■ EXERCISE OBJECTIVE
Copy every line of the material below word for word.

--- start PROVIDED MATERIAL ---

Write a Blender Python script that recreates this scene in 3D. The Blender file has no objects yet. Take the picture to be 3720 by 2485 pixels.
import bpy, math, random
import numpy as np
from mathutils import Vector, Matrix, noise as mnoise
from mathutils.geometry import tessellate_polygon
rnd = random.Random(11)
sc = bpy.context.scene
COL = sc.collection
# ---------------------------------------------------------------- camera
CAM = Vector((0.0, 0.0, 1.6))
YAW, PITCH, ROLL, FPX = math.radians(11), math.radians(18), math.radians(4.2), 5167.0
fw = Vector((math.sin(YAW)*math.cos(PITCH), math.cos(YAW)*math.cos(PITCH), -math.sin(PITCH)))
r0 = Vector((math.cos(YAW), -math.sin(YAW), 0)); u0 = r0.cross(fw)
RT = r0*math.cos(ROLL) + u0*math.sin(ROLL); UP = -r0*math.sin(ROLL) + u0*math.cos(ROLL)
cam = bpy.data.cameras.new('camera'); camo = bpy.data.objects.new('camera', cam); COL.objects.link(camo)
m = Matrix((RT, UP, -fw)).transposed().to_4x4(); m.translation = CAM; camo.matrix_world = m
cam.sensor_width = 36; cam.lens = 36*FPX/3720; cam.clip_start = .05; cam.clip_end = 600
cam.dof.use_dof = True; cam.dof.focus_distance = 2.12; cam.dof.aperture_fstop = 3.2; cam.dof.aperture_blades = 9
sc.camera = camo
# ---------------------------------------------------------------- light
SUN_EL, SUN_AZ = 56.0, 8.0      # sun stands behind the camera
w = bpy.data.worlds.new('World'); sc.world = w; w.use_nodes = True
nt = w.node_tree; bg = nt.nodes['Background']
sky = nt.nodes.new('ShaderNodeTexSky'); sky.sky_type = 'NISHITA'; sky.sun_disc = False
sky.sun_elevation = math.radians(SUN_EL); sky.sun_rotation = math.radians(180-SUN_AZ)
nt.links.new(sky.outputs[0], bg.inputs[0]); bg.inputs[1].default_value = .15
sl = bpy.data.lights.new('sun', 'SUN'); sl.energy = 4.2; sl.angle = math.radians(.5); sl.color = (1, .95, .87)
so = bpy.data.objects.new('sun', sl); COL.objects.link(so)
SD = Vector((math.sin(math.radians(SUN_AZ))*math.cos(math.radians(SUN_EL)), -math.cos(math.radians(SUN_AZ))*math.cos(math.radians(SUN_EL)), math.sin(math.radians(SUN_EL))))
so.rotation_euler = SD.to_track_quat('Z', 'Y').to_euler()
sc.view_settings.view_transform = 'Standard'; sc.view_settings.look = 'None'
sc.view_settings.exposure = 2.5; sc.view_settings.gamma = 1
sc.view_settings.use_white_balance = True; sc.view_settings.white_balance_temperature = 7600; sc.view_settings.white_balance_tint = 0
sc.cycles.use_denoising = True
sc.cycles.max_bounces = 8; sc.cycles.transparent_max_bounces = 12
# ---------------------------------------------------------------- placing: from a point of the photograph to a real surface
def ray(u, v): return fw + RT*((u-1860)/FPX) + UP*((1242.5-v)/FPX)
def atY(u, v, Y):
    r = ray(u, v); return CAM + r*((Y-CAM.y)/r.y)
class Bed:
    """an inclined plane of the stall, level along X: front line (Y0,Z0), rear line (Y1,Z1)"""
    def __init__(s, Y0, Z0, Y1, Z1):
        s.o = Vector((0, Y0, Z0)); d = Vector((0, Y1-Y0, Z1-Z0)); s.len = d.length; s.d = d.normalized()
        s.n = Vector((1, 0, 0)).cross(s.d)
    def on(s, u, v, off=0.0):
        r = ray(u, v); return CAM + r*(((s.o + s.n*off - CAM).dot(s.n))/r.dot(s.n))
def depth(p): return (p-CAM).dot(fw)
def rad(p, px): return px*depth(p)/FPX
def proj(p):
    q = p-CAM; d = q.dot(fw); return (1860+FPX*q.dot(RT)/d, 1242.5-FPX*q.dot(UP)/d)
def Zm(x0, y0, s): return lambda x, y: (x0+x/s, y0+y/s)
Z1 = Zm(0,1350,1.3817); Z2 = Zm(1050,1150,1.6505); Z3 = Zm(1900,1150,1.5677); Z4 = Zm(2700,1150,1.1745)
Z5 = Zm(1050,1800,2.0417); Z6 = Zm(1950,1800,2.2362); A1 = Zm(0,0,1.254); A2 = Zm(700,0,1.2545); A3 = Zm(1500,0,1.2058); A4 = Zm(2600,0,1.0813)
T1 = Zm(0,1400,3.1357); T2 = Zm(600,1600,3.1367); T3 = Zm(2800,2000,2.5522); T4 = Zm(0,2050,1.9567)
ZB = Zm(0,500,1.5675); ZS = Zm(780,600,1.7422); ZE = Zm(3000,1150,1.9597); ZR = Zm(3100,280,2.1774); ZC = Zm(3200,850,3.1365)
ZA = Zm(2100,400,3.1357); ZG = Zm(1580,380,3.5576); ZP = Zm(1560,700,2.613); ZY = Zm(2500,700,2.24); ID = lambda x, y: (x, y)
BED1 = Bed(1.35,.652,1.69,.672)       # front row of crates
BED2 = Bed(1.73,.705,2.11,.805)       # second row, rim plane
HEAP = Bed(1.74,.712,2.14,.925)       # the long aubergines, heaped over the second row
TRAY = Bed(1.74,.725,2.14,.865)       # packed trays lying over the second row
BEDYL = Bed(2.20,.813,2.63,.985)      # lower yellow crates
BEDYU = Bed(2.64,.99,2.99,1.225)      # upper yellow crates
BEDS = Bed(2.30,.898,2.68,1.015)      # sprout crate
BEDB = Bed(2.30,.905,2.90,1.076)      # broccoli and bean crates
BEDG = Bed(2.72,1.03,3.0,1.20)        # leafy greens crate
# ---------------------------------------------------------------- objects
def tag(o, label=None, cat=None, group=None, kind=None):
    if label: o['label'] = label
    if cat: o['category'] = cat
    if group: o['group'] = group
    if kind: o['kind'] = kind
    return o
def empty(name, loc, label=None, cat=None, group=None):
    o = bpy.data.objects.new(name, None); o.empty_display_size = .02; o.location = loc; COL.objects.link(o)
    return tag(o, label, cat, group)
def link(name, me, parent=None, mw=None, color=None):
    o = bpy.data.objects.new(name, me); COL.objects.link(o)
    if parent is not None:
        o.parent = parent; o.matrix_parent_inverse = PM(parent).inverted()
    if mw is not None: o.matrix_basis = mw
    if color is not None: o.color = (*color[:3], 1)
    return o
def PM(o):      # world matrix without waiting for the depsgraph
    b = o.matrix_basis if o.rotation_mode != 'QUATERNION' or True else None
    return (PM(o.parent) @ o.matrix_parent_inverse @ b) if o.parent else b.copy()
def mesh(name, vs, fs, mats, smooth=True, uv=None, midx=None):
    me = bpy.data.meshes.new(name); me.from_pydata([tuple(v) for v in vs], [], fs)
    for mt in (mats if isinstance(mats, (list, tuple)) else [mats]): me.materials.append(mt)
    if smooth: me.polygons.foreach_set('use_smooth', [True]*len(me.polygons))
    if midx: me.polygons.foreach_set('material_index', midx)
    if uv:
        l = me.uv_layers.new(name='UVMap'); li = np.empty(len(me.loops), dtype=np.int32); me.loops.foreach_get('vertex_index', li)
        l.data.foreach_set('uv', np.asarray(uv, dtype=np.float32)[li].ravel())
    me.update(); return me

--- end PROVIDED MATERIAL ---

■ RESULT OF THE EXERCISE
Write a Blender Python script that recreates this scene in 3D. The Blender file has no objects yet. Take the picture to be 3720 by 2485 pixels.
import bpy, math, random
import numpy as np
from mathutils import Vector, Matrix, noise as mnoise
from mathutils.geometry import tessellate_polygon
rnd = random.Random(11)
sc = bpy.context.scene
COL = sc.collection
# ---------------------------------------------------------------- camera
CAM = Vector((0.0, 0.0, 1.6))
YAW, PITCH, ROLL, FPX = math.radians(11), math.radians(18), math.radians(4.2), 5167.0
fw = Vector((math.sin(YAW)*math.cos(PITCH), math.cos(YAW)*math.cos(PITCH), -math.sin(PITCH)))
r0 = Vector((math.cos(YAW), -math.sin(YAW), 0)); u0 = r0.cross(fw)
RT = r0*math.cos(ROLL) + u0*math.sin(ROLL); UP = -r0*math.sin(ROLL) + u0*math.cos(ROLL)
cam = bpy.data.cameras.new('camera'); camo = bpy.data.objects.new('camera', cam); COL.objects.link(camo)
m = Matrix((RT, UP, -fw)).transposed().to_4x4(); m.translation = CAM; camo.matrix_world = m
cam.sensor_width = 36; cam.lens = 36*FPX/3720; cam.clip_start = .05; cam.clip_end = 600
cam.dof.use_dof = True; cam.dof.focus_distance = 2.12; cam.dof.aperture_fstop = 3.2; cam.dof.aperture_blades = 9
sc.camera = camo
# ---------------------------------------------------------------- light
SUN_EL, SUN_AZ = 56.0, 8.0      # sun stands behind the camera
w = bpy.data.worlds.new('World'); sc.world = w; w.use_nodes = True
nt = w.node_tree; bg = nt.nodes['Background']
sky = nt.nodes.new('ShaderNodeTexSky'); sky.sky_type = 'NISHITA'; sky.sun_disc = False
sky.sun_elevation = math.radians(SUN_EL); sky.sun_rotation = math.radians(180-SUN_AZ)
nt.links.new(sky.outputs[0], bg.inputs[0]); bg.inputs[1].default_value = .15
sl = bpy.data.lights.new('sun', 'SUN'); sl.energy = 4.2; sl.angle = math.radians(.5); sl.color = (1, .95, .87)
so = bpy.data.objects.new('sun', sl); COL.objects.link(so)
SD = Vector((math.sin(math.radians(SUN_AZ))*math.cos(math.radians(SUN_EL)), -math.cos(math.radians(SUN_AZ))*math.cos(math.radians(SUN_EL)), math.sin(math.radians(SUN_EL))))
so.rotation_euler = SD.to_track_quat('Z', 'Y').to_euler()
sc.view_settings.view_transform = 'Standard'; sc.view_settings.look = 'None'
sc.view_settings.exposure = 2.5; sc.view_settings.gamma = 1
sc.view_settings.use_white_balance = True; sc.view_settings.white_balance_temperature = 7600; sc.view_settings.white_balance_tint = 0
sc.cycles.use_denoising = True
sc.cycles.max_bounces = 8; sc.cycles.transparent_max_bounces = 12
# ---------------------------------------------------------------- placing: from a point of the photograph to a real surface
def ray(u, v): return fw + RT*((u-1860)/FPX) + UP*((1242.5-v)/FPX)
def atY(u, v, Y):
    r = ray(u, v); return CAM + r*((Y-CAM.y)/r.y)
class Bed:
    """an inclined plane of the stall, level along X: front line (Y0,Z0), rear line (Y1,Z1)"""
    def __init__(s, Y0, Z0, Y1, Z1):
        s.o = Vector((0, Y0, Z0)); d = Vector((0, Y1-Y0, Z1-Z0)); s.len = d.length; s.d = d.normalized()
        s.n = Vector((1, 0, 0)).cross(s.d)
    def on(s, u, v, off=0.0):
        r = ray(u, v); return CAM + r*(((s.o + s.n*off - CAM).dot(s.n))/r.dot(s.n))
def depth(p): return (p-CAM).dot(fw)
def rad(p, px): return px*depth(p)/FPX
def proj(p):
    q = p-CAM; d = q.dot(fw); return (1860+FPX*q.dot(RT)/d, 1242.5-FPX*q.dot(UP)/d)
def Zm(x0, y0, s): return lambda x, y: (x0+x/s, y0+y/s)
Z1 = Zm(0,1350,1.3817); Z2 = Zm(1050,1150,1.6505); Z3 = Zm(1900,1150,1.5677); Z4 = Zm(2700,1150,1.1745)
Z5 = Zm(1050,1800,2.0417); Z6 = Zm(1950,1800,2.2362); A1 = Zm(0,0,1.254); A2 = Zm(700,0,1.2545); A3 = Zm(1500,0,1.2058); A4 = Zm(2600,0,1.0813)
T1 = Zm(0,1400,3.1357); T2 = Zm(600,1600,3.1367); T3 = Zm(2800,2000,2.5522); T4 = Zm(0,2050,1.9567)
ZB = Zm(0,500,1.5675); ZS = Zm(780,600,1.7422); ZE = Zm(3000,1150,1.9597); ZR = Zm(3100,280,2.1774); ZC = Zm(3200,850,3.1365)
ZA = Zm(2100,400,3.1357); ZG = Zm(1580,380,3.5576); ZP = Zm(1560,700,2.613); ZY = Zm(2500,700,2.24); ID = lambda x, y: (x, y)
BED1 = Bed(1.35,.652,1.69,.672)       # front row of crates
BED2 = Bed(1.73,.705,2.11,.805)       # second row, rim plane
HEAP = Bed(1.74,.712,2.14,.925)       # the long aubergines, heaped over the second row
TRAY = Bed(1.74,.725,2.14,.865)       # packed trays lying over the second row
BEDYL = Bed(2.20,.813,2.63,.985)      # lower yellow crates
BEDYU = Bed(2.64,.99,2.99,1.225)      # upper yellow crates
BEDS = Bed(2.30,.898,2.68,1.015)      # sprout crate
BEDB = Bed(2.30,.905,2.90,1.076)      # broccoli and bean crates
BEDG = Bed(2.72,1.03,3.0,1.20)        # leafy greens crate
# ---------------------------------------------------------------- objects
def tag(o, label=None, cat=None, group=None, kind=None):
    if label: o['label'] = label
    if cat: o['category'] = cat
    if group: o['group'] = group
    if kind: o['kind'] = kind
    return o
def empty(name, loc, label=None, cat=None, group=None):
    o = bpy.data.objects.new(name, None); o.empty_display_size = .02; o.location = loc; COL.objects.link(o)
    return tag(o, label, cat, group)
def link(name, me, parent=None, mw=None, color=None):
    o = bpy.data.objects.new(name, me); COL.objects.link(o)
    if parent is not None:
        o.parent = parent; o.matrix_parent_inverse = PM(parent).inverted()
    if mw is not None: o.matrix_basis = mw
    if color is not None: o.color = (*color[:3], 1)
    return o
def PM(o):      # world matrix without waiting for the depsgraph
    b = o.matrix_basis if o.rotation_mode != 'QUATERNION' or True else None
    return (PM(o.parent) @ o.matrix_parent_inverse @ b) if o.parent else b.copy()
def mesh(name, vs, fs, mats, smooth=True, uv=None, midx=None):
    me = bpy.data.meshes.new(name); me.from_pydata([tuple(v) for v in vs], [], fs)
    for mt in (mats if isinstance(mats, (list, tuple)) else [mats]): me.materials.append(mt)
    if smooth: me.polygons.foreach_set('use_smooth', [True]*len(me.polygons))
    if midx: me.polygons.foreach_set('material_index', midx)
    if uv:
        l = me.uv_layers.new(name='UVMap'); li = np.empty(len(me.loops), dtype=np.int32); me.loops.foreach_get('vertex_index', li)
        l.data.foreach_set('uv', np.asarray(uv, dtype=np.float32)[li].ravel())
    me.update(); return me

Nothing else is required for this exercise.